L’Autonomia Europea riconosce come dato di fatto che il modello capitalista è diffuso oramai in tutto il mondo.
La distinzione creatasi tra Capitalismo privato e di Stato che si è sviluppata sino al 1991 in alcuni paesi – tra cui l’Italia – era solo fittizia.
La natura delle due articolazioni è la medesima, le differenze risiedevano solo nel processo di accumulo del Capitale e nell’evidente coinvolgimento dello Stato nel secondo, che ne ha determinato comunque l’inadeguatezza con l’accelerazione del Capitalismo finanziario in tutte le aree del mondo.
Il Capitalismo, comunque, in tutti e due i casi è apolide.
Oggi il ricorso al Capitalismo di Stato è riservato, in alcuni paesi, essenzialmente ai settori strategici oppure riguarda paesi arretrati dove prospera un’oligarchia paramafiosa.
In questo senso, politiche di New Deal o neokeynesiane non possono più efficacemente essere messe in campo a livello di singole Nazioni e hanno bisogno di una piattaforma quantomeno su base continentale.

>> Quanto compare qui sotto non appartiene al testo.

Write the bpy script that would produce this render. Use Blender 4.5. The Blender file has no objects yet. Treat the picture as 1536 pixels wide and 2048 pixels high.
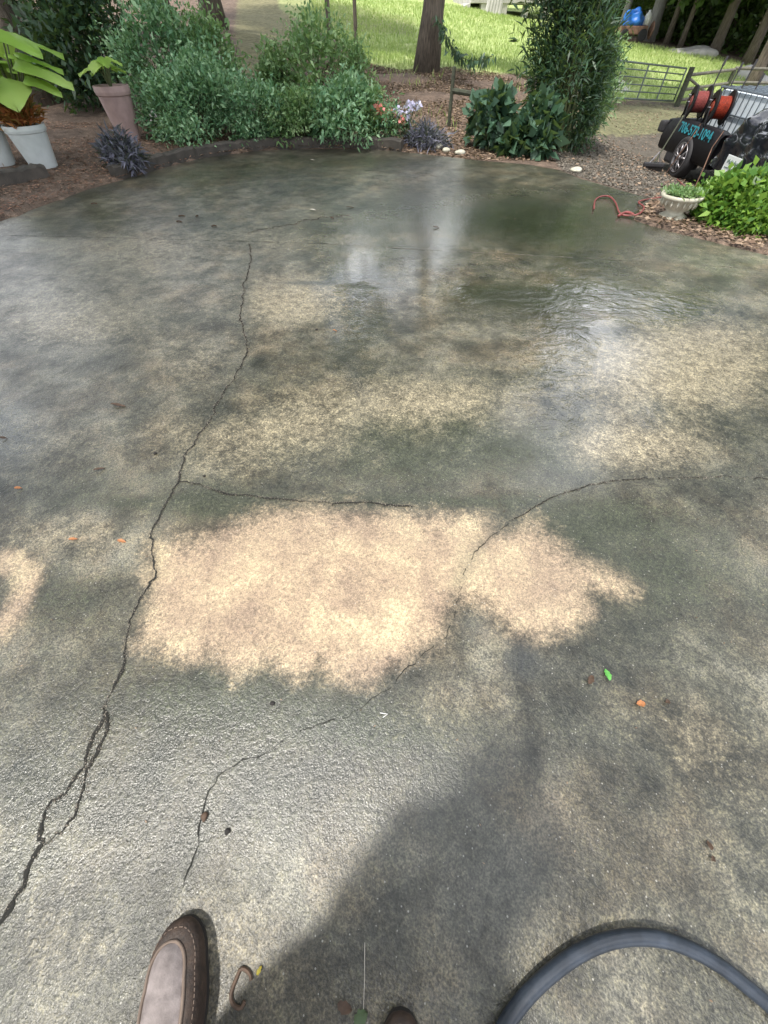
import bpy, bmesh, math, random
import numpy as np
from mathutils import Vector, Matrix
random.seed(7); RNG = np.random.default_rng(11)
S = bpy.context.scene
COL = S.collection
R = math.radians
# ------------------------------------------------------------------ camera, sky, sun, exposure
CH, PITCH, FPX = 1.4, R(52), 769.0
cd = bpy.data.cameras.new("camera"); cam = bpy.data.objects.new("camera", cd); COL.objects.link(cam)
cam.location = (0, 0, CH); cam.rotation_euler = (R(90)-PITCH, 0, 0)
cd.sensor_fit = 'VERTICAL'; cd.sensor_height = 36; cd.lens = FPX/2048*36; cd.clip_start = .02; cd.clip_end = 600
S.camera = cam
SUN_EL, SUN_AZ = R(63), math.atan2(-.69, -.72)       # sun stands behind and to the left
w = bpy.data.worlds.new("World"); S.world = w; w.use_nodes = True
nt = w.node_tree; sky = nt.nodes.new('ShaderNodeTexSky'); sky.sky_type = 'NISHITA'; sky.sun_disc = False
sky.sun_elevation = SUN_EL; sky.sun_rotation = SUN_AZ; sky.air_density = 1.0; sky.dust_density = 2.0
wc=nt.nodes.new('ShaderNodeTexCoord'); wm=nt.nodes.new('ShaderNodeMapping'); wm.inputs['Scale'].default_value=(1,1,2.4); nt.links.new(wc.outputs['Generated'],wm.inputs[0])
wn_=nt.nodes.new('ShaderNodeTexNoise'); wn_.inputs['Scale'].default_value=2.6; wn_.inputs['Detail'].default_value=7; wn_.inputs['Roughness'].default_value=.6; nt.links.new(wm.outputs[0],wn_.inputs['Vector'])
wr_=nt.nodes.new('ShaderNodeMapRange'); wr_.interpolation_type='SMOOTHSTEP'; wr_.inputs[1].default_value=.40; wr_.inputs[2].default_value=.62; nt.links.new(wn_.outputs['Fac'],wr_.inputs[0])
wx=nt.nodes.new('ShaderNodeMix'); wx.data_type='RGBA'; nt.links.new(wr_.outputs[0],wx.inputs[0]); nt.links.new(sky.outputs[0],wx.inputs[6]); wx.inputs[7].default_value=(17,17.2,17.8,1)
nt.links.new(wx.outputs[2], nt.nodes['Background'].inputs[0]); nt.nodes['Background'].inputs[1].default_value = .15
sl = bpy.data.lights.new("sun", 'SUN'); sl.energy = 4.2; sl.angle = R(3); sl.color = (1, .95, .86)
so = bpy.data.objects.new("sun", sl); COL.objects.link(so)
TOSUN = Vector((math.sin(SUN_AZ)*math.cos(SUN_EL), math.cos(SUN_AZ)*math.cos(SUN_EL), math.sin(SUN_EL)))
so.rotation_euler = TOSUN.to_track_quat('Z', 'Y').to_euler(); so.location = TOSUN*40
S.view_settings.view_transform = 'Standard'; S.view_settings.look = 'None'; S.view_settings.gamma = 1
S.view_settings.exposure = .30
S.render.engine = 'CYCLES'

# ------------------------------------------------------------------ projection and terrain
cp, sp = math.cos(PITCH), math.sin(PITCH)
def proj(x, y, z):
    d = y*cp + (CH-z)*sp
    u = y*sp - (CH-z)*cp
    return 768+FPX*x/d, 1024-FPX*u/d, d
def ray(px, py):
    u = 1024-py; return Vector((px-768, FPX*cp+u*sp, u*cp-FPX*sp))
def W(px, py, z=0.):
    r = ray(px, py); t = (z-CH)/r.z; return Vector((r.x*t, r.y*t, z))
def PD(px, py, D):
    r = ray(px, py); t = D/r.y; return Vector((r.x*t, D, CH+r.z*t))
slab_px = [(0,443),(98,407),(176,379),(241,361),(319,338),(400,317),(498,303),(560,299),(628,298),(758,299),(856,309),
           (960,321),(1057,329),(1120,340),(1160,357),(1240,380),(1307,399),(1275,425),(1265,440),(1336,462),(1430,485),(1536,511)]
SL = [W(*p).xy for p in slab_px]
SL = [Vector((-9,-6)), Vector((-9.5,2.2))] + SL + [Vector((4.6,3.2)), Vector((6.5,1)), Vector((9,-6))]
SLn = np.array([tuple(p) for p in SL])
def inpoly(P, poly):
    x, y = P[:,0], P[:,1]; r = np.zeros(len(P), bool); n = len(poly)
    for i in range(n):
        x1,y1 = poly[i]; x2,y2 = poly[(i+1)%n]
        if y1 == y2: continue
        c = ((y1>y)!=(y2>y)) & (x < (x2-x1)*(y-y1)/(y2-y1)+x1); r ^= c
    return r
def polydist(P, poly, closed=True):
    best = np.full(len(P), 1e9); near = np.zeros((len(P),2)); n = len(poly)
    for i in range(n if closed else n-1):
        a = np.array(poly[i],float); b = np.array(poly[(i+1)%n],float); ab = b-a
        t = np.clip(((P-a)@ab)/max(ab@ab,1e-9),0,1); q = a+t[:,None]*ab; d = np.linalg.norm(P-q,axis=1)
        m = d<best; best[m] = d[m]; near[m] = q[m]
    return best, near
ctrl = [(-3,2,0),(0,2,0),(3,2,0),(0,6,0),(0,-5,0),(-8,-5,0),(8,-5,0),(-9,1,.0),(-20,-10,0),(20,-12,-.2),
        (-5.5,8,.14),(-3,11,.2),(0,12,.14),(-8,12,.4),(-8,6,.1),(0,17,.5),(3,17.3,.45),(4,12,0),
        (4.4,7.6,-.2),(5.2,9,-.42),(6.45,10.8,-.7),(7.5,11.6,-.72),(8,8.5,-.72),(6.8,7,-.5),(4.7,6.2,-.12),(6,4,-.05),(9,4,-.2),(10,12,-.75),(6,14,-.7),(8,17,-.62),
        (10.3,22,-.6),(13,21,-.65),(17,16,-.75),(20,22,-.6),(20,5,-.6),
        (0,60,4.2),(30,60,3.2),(-30,60,5),(-20,22,1.2),(-12,16,.7),(60,30,1.5),(-40,10,1),(-60,60,8),(60,90,8),(-60,90,9),(0,90,8)]
for a in [(1210,85,34),(1400,112,32),(1530,142,30),(1000,30,38),(900,10,37),(1000,130,22),(700,100,22),(600,20,32),(500,70,20),(1100,60,32)]:
    p = PD(*a); ctrl.append((p.x,p.y,p.z))
for p in SL[3:12]: ctrl.append((p.x,p.y,.03))
for p in SL[12:19]: ctrl.append((p.x,p.y,-.03))
for p in SL[19:26]: ctrl.append((p.x,p.y,.01))
CT = np.array(ctrl, float)
def _U(r2): return .5*r2*np.log(np.maximum(r2,1e-9))
_n = len(CT); _K = _U(((CT[:,None,:2]-CT[None,:,:2])**2).sum(-1)) + np.eye(_n)*.02
_P = np.c_[np.ones(_n), CT[:,:2]]
_A = np.zeros((_n+3,_n+3)); _A[:_n,:_n]=_K; _A[:_n,_n:]=_P; _A[_n:,:_n]=_P.T
_w = np.linalg.solve(_A, np.r_[CT[:,2],0,0,0])
def TZ(P):
    P = np.atleast_2d(np.asarray(P,float)); out = np.empty(len(P))
    for s in range(0,len(P),20000):
        Q = P[s:s+20000,:2]
        out[s:s+20000] = _U(((Q[:,None]-CT[None,:,:2])**2).sum(-1))@_w[:_n] + _w[_n] + Q@_w[_n+1:]
    return out
def tz(x, y): return float(TZ([(x,y)])[0])
def hit(px, py, dmax=70):
    r = ray(px, py)
    ds = np.r_[np.linspace(.3,14,160), np.linspace(14.1,dmax,260)]
    t = ds/abs(r.y) if abs(r.y)>1e-6 else ds
    X = np.c_[r.x*t, r.y*t]; Z = CH+r.z*t; T = TZ(X)
    if r.y < 0: return W(px,py,0)
    ins = inpoly(X, SLn); T = np.where(ins, 0, T)
    b = np.nonzero(Z<=T)[0]
    i = b[0] if len(b) else len(ds)-1
    return Vector((X[i,0], X[i,1], T[i]))
def zfor(P, py):       # height z above point P that projects to image row py
    lo, hi = P.z-1, min(P.z+40, CH+P.y*cp/sp-.05)
    for _ in range(50):
        m = (lo+hi)/2
        if proj(P.x,P.y,m)[1] > py: lo = m
        else: hi = m
    return m
def upp(P): return proj(P.x,P.y,P.z)[2]/FPX    # metres per photo pixel at P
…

Inutili, quindi, i lamenti che si odono per un ritorno ad un Capitalismo di Stato in Italia, il quale peraltro risentiva di un clima internazionale ed economico completamente diverso da quello attuale e che ha comunque concorso, dopo lo slancio degli anni sessanta, all’attuale arretratezza del modello di sviluppo e di competitività italiano su base europea.
Per concludere, l’Autonomia Europea è pragmatica e capisce la fase, senza inseguire feticci o zombies, e auspica in questo momento storico un processo di modernizzazione del Paese, in un’ottica di “rettificazione” del processo che parte dal concetto di “contropotere” economico, politico e sociale.